Data block
* start *
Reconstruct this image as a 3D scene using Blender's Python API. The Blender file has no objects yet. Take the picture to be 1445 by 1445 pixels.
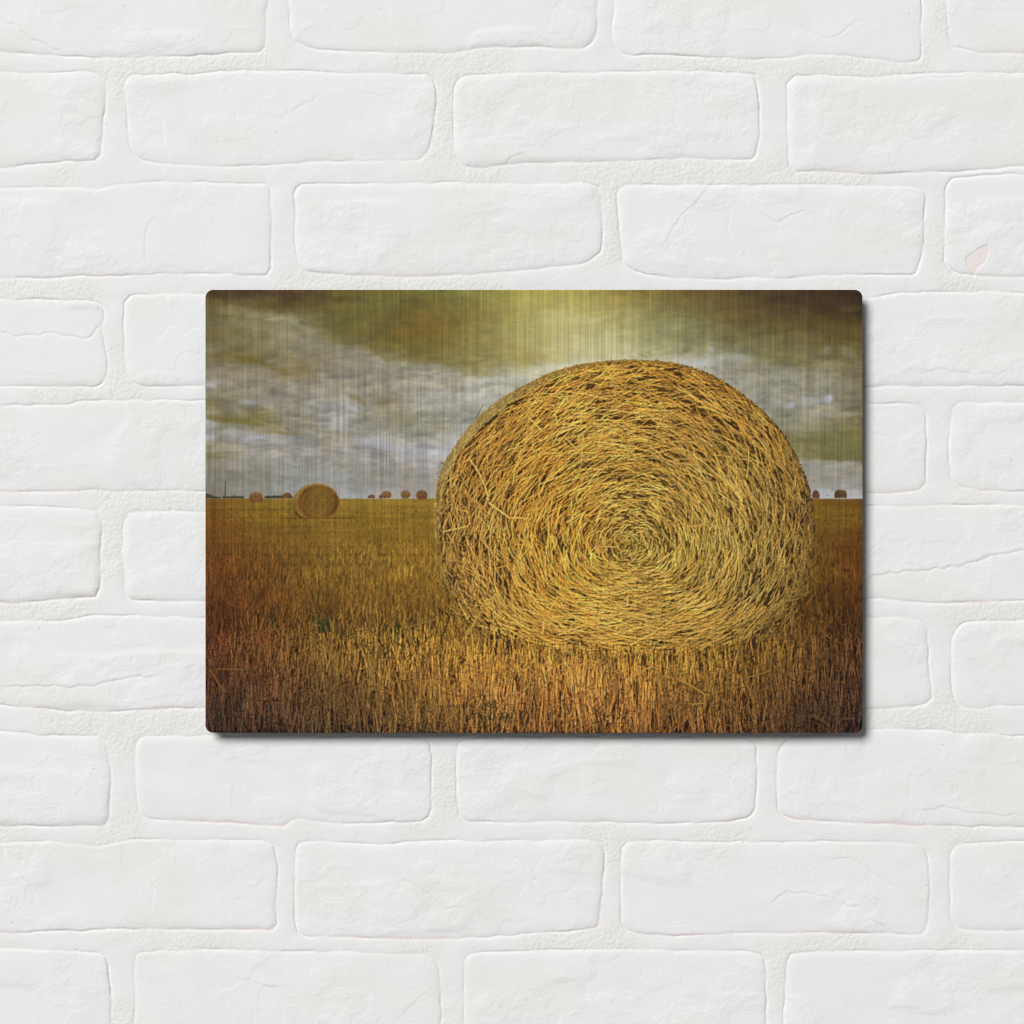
import bpy, math
import numpy as np

# ------------------------------------------------------------------ units
S = 0.0004933            # metres per measured unit (the panel is 457 mm wide)
CX, CY = 722.5, 722.5    # unit that lies on the camera axis
Z0 = 1.5                 # height of that point on the wall
rng = np.random.default_rng(7)
scene = bpy.context.scene
col = scene.collection

def link(name, mesh, parent=None):
    o = bpy.data.objects.new(name, mesh)
    col.objects.link(o)
    if parent: o.parent = parent
    return o

# ------------------------------------------------------------------ noise
_tab = np.random.default_rng(3).random((24, 256, 256)).astype(np.float32)
def vnoise(x, y, seed=0):
    t = _tab[seed % 24]
    xf = np.floor(x); yf = np.floor(y)
    fx = (x - xf).astype(np.float32); fy = (y - yf).astype(np.float32)
    xi = xf.astype(np.int32) & 255; yi = yf.astype(np.int32) & 255
    x1 = (xi + 1) & 255; y1 = (yi + 1) & 255
    fx = fx*fx*fx*(fx*(fx*6-15)+10); fy = fy*fy*fy*(fy*(fy*6-15)+10)
    a = t[yi, xi]; b = t[yi, x1]; c = t[y1, xi]; d = t[y1, x1]
    return (a+(b-a)*fx)*(1-fy) + (c+(d-c)*fx)*fy
def fbm(x, y, oct=4, seed=0, gain=.5):
    s = 0; a = 1; n = 0
    for k in range(oct):
        s = s + a*vnoise(x*2**k + 17.3*k, y*2**k + 5.7*k, seed+k); n += a; a *= gain
    return s/n
def sst(a, b, x):
    t = np.clip((x-a)/(b-a), 0, 1); return t*t*(3-2*t)

# ------------------------------------------------------------------ mesh from a grid
def grid_mesh(name, X, Y, Z):
    ny, nx = X.shape
    me = bpy.data.meshes.new(name)
    co = np.stack([X, Y, Z], -1).reshape(-1, 3).astype(np.float32)
    i = np.arange(ny*nx, dtype=np.int32).reshape(ny, nx)
    q = np.stack([i[1:, :-1], i[1:, 1:], i[:-1, 1:], i[:-1, :-1]], -1).reshape(-1, 4)
    n = len(q)
    me.vertices.add(len(co)); me.vertices.foreach_set('co', co.ravel())
    me.loops.add(n*4); me.loops.foreach_set('vertex_index', q.ravel())
    me.polygons.add(n); me.polygons.foreach_set('loop_start', np.arange(0, n*4, 4, dtype=np.int32))
    me.polygons.foreach_set('use_smooth', np.ones(n, dtype=bool))
    me.update(calc_edges=True)
    return me
def add_color(me, name, rgb):
    a = me.color_attributes.new(name, 'FLOAT_COLOR', 'POINT')
    c = np.ones((len(me.vertices), 4), np.float32); c[:, :3] = rgb.reshape(-1, 3)
    a.data.foreach_set('color', c.ravel())
def add_float(me, name, v):
    a = me.attributes.new(name, 'FLOAT', 'POINT')
    a.data.foreach_set('value', v.ravel().astype(np.float32))

# ================================================================== BRICK WALL
def cr(P, step=7.0):
    P = np.array(P, float); n = len(P); out = []
    for i in range(n):
        p0, p1, p2, p3 = P[i-1], P[i], P[(i+1) % n], P[(i+2) % n]
        L = np.hypot(*(p2-p1)); k = max(1, int(L/step))
        # tangents limited so that corners do not overshoot
        def tan(a, b, c):
            la, lb = np.hypot(*(b-a)), np.hypot(*(c-b))
            v = (c-a)/(la+lb+1e-6); return v*min(la, lb, L)
        m1, m2 = tan(p0, p1, p2), tan(p1, p2, p3)
        for t in np.arange(k)/k:
            t2, t3 = t*t, t*t*t
            out.append((2*t3-3*t2+1)*p1 + (t3-2*t2+t)*m1 + (-2*t3+3*t2)*p2 + (t3-t2)*m2)
    return np.array(out)

def gen(x0, x1, yt, yb):
    r = rng.uniform(-1, 1, 40)*1.0; p = []
    c = 11
    for k, f in enumerate(np.linspace(.03, .97, 7)): p.append((x0+(x1-x0)*f, yt+2.5*r[k]))
    p += [(x1-2, yt+c*.6), (x1+r[8], yt+2*c), (x1+1+r[9]*2, (yt+yb)/2), (x1+r[10], yb-2*c), (x1-3, yb-c*.6)]
    for k, f in enumerate(np.linspace(.97, .03, 7)): p.append((x0+(x1-x0)*f, yb+3*r[11+k]))
    p += [(x0+3, yb-c*.6), (x0+r[20], yb-2*c), (x0-1+r[21]*2, (yt+yb)/2), (x0+r[22], yt+2*c), (x0+2, yt+c*.6)]
    return p

B = []
def br(*p): B.append(list(p))
# row 0
br((-85,-44),(150,-46),(360,-45),(374,-36),(377,0),(375,40),(374,66),(367,73),(320,76),(230,81),(170,82.5),(110,80),(60,77),(0,73),(-70,74),(-88,62),(-92,10),(-90,-34))
br((418,-46),(600,-45),(830,-44),(841,-34),(843,0),(843,40),(838,57),(826,67),(800,69),(740,66.5),(680,68),(625,75.5),(560,75),(480,71),(445,69),(425,61),(412,53),(410,30),(408,0),(408,-34))
br((876,-45),(1080,-44),(1290,-46),(1300,-36),(1301,0),(1300,50),(1298,83),(1270,88),(1240,85),(1190,79),(1150,77.5),(1110,82),(1060,83.5),(1000,81),(945,78),(890,77.5),(872,71),(863.5,55),(865,30),(867,0),(868,-34))
br((1346,-44),(1500,-45),(1750,-44),(1780,-30),(1780,40),(1768,72),(1600,78),(1445,76.5),(1375,73),(1349,66),(1338,50),(1337,30),(1336,0),(1336,-34))
# row 1
br((-270,104),(-100,103),(0,102),(70,103),(120,101),(138,104),(148,115),(149,130),(146,170),(144.5,200),(142,218),(134,226),(110,227.5),(60,230),(0,237),(-100,236),(-255,233),(-276,215),(-280,160),(-278,115))
br((185,108),(230,105),(285,105),(310,101),(400,100),(480,103),(540,104.5),(602,106),(611,113),(615,128),(612.5,175),(606,207),(600,222),(592,227),(540,226.5),(490,228),(440,228),(380,233.5),(300,235.5),(230,232.5),(203,227),(188,215),(181,190),(179,150),(177,120))
br((650,109),(665,106),(720,104),(840,103),(945,100.5),(1052,104),(1065,107),(1069,125),(1071,150),(1072,190),(1069,212),(1062,225),(1000,225.5),(945,224),(900,226),(850,229),(780,231),(735,231),(690,235),(665,236.5),(649,230),(641.5,213),(641,170),(641,130),(643,116))
br((1120,108.5),(1150,106.5),(1230,110),(1265,106),(1320,103),(1445,104),(1520,104),(1538,114),(1541,160),(1538,220),(1524,232),(1445,235),(1380,240),(1300,243.5),(1220,244.5),(1160,240.5),(1123,243),(1114,234),(1112.5,200),(1111,140),(1112,118))
# row 2
br((-70,264),(0,266),(60,264.5),(145,266.5),(175,259),(240,257),(320,259),(374,260),(381,267),(382,285),(384,310),(381.5,350),(383,378),(377,388),(330,387.5),(250,386.5),(150,389),(80,391.5),(0,394),(-60,392),(-82,378),(-84,320),(-80,275))
br((425,260.5),(480,260),(560,259),(640,258.5),(740,260),(832,260),(843,265),(847.5,277),(849,310),(851,340),(848,355),(829,369),(800,375),(720,383),(650,388.5),(590,391),(530,388.5),(480,386.5),(432,383.5),(422,374),(417.5,340),(417,300),(416,275))
br((880,262.5),(920,261),(1000,262),(1100,261),(1200,262),(1285,264),(1300,267),(1306,280),(1304,320),(1300,365),(1291,385),(1270,388),(1200,388.5),(1120,391.5),(1050,393.5),(1000,394.5),(960,393.5),(930,390.5),(895,382),(880,370),(876.5,340),(873,300),(871,275))
br((1342,254),(1380,248),(1445,246),(1600,252),(1755,254),(1772,266),(1774,320),(1770,380),(1750,390),(1600,393),(1445,392),(1390,391),(1360,387.5),(1343,381),(1333.5,370),(1333,340),(1335,310),(1335.5,268))
# row 3
br((-270,420),(-100,421),(0,423),(100,424),(134,426),(145,435),(146,450),(144,468),(149,490),(151,510),(149,531),(143,542),(128,545.5),(60,546),(0,546),(-250,544),(-276,530),(-279,480),(-276,432))
br((184,418),(210,416),(290,416),(420,417),(595,418),(606,428),(609,480),(606,534),(594,545),(420,545),(290,545.5),(240,545),(203,544),(186,537),(178,518),(176,490),(175.5,450),(177,427))
br((648,418),(800,416),(1040,418),(1058,430),(1062,480),(1058,534),(1044,546),(850,545),(655,545),(642,534),(639,480),(640,430))
br((1104,424),(1225,420),(1260,416),(1300,413),(1400,412),(1445,415),(1540,416),(1553,428),(1556,480),(1552,534),(1536,545),(1445,544.5),(1360,545.5),(1290,546),(1217,546),(1110,546),(1097,534),(1094,480),(1096,434))
# row 4
br((-75,570),(0,572),(80,572.5),(118,567),(160,565),(230,565),(290,566),(372,568),(384,580),(387,640),(383,682),(370,692),(290,693),(200,692.5),(160,694),(140,691),(60,694),(0,694.5),(-70,693),(-84,680),(-87,630),(-84,582))
br((430,568),(600,567),(828,569),(842,580),(846,640),(842,683),(828,694),(600,693),(432,694),(420,682),(417,640),(419,580))
br((884,570),(1060,568),(1225,571),(1262,569),(1296,571),(1305,580),(1307,620),(1306.5,660),(1307,682),(1299,691),(1270,695),(1240,697),(1100,695),(886,694),(874,682),(871,630),(873,580))
br((1352,567),(1400,569),(1445,569.5),(1600,570),(1752,569),(1768,580),(1771,640),(1766,684),(1748,694),(1600,694),(1445,694),(1380,691),(1352,685.5),(1341,672),(1340,640),(1340.5,600),(1344,575))
# row 5
br((-270,716),(-100,715),(0,714.5),(60,714.5),(115,719),(136,723),(142.5,735),(143.5,750),(142,790),(141.5,830),(136,842),(100,845.5),(60,848),(0,850.5),(-240,848),(-274,838),(-278,780),(-276,727))
br((180,724.5),(205,721.5),(290,722),(420,720),(594,721),(607,732),(611,780),(607,836),(594,847),(440,848),(290,848.5),(220,847.5),(187,846.5),(177,835),(174,800),(173,760),(174,735))
br((650,722),(850,720),(1038,722),(1056,734),(1060,780),(1055,836),(1040,848),(850,847),(654,848),(641,836),(638,780),(641,733))
br((1102,722),(1180,718),(1225,715.5),(1290,714),(1360,713),(1445,714),(1540,716),(1553,728),(1556,780),(1551,836),(1534,846),(1445,848),(1350,850.5),(1280,849.5),(1240,845.5),(1108,846),(1096,834),(1093,780),(1095,733))
# row 6
br((-75,876),(0,877),(80,876.5),(122,870),(160,868.5),(200,870.5),(290,872),(372,874),(385,886),(388,940),(384,986),(370,998),(290,999),(200,1001),(130,1004.5),(60,1000.5),(0,995),(-70,996),(-84,984),(-87,930),(-84,888))
br((432,874),(600,873),(828,875),(842,886),(846,940),(842,989),(828,1000),(600,999),(434,1000),(421,988),(418,940),(421,886))
br((884,874),(1060,872),(1225,872),(1285,872.5),(1301,877),(1308.5,893),(1311,930),(1314,970),(1315,985),(1308,993),(1290,998),(1255,1000),(1225,1001.5),(1100,1000),(886,999),(873,988),(870,930),(873,886))
br((1350,888),(1362,879.5),(1390,876.5),(1445,876),(1600,876),(1752,877),(1768,888),(1771,940),(1766,986),(1748,996),(1600,998),(1445,996),(1403,996.5),(1388,1001),(1370,1000),(1351,992),(1344,975),(1342,945),(1343.5,910))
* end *
Goal of the exercise
Repeat the lines exactly as they stand, from the opening line of the data through the line with "import numpy as np". Pictures stay out of the copy.

Finished task
Reconstruct this image as a 3D scene using Blender's Python API. The Blender file has no objects yet. Take the picture to be 1445 by 1445 pixels.
import bpy, math
import numpy as np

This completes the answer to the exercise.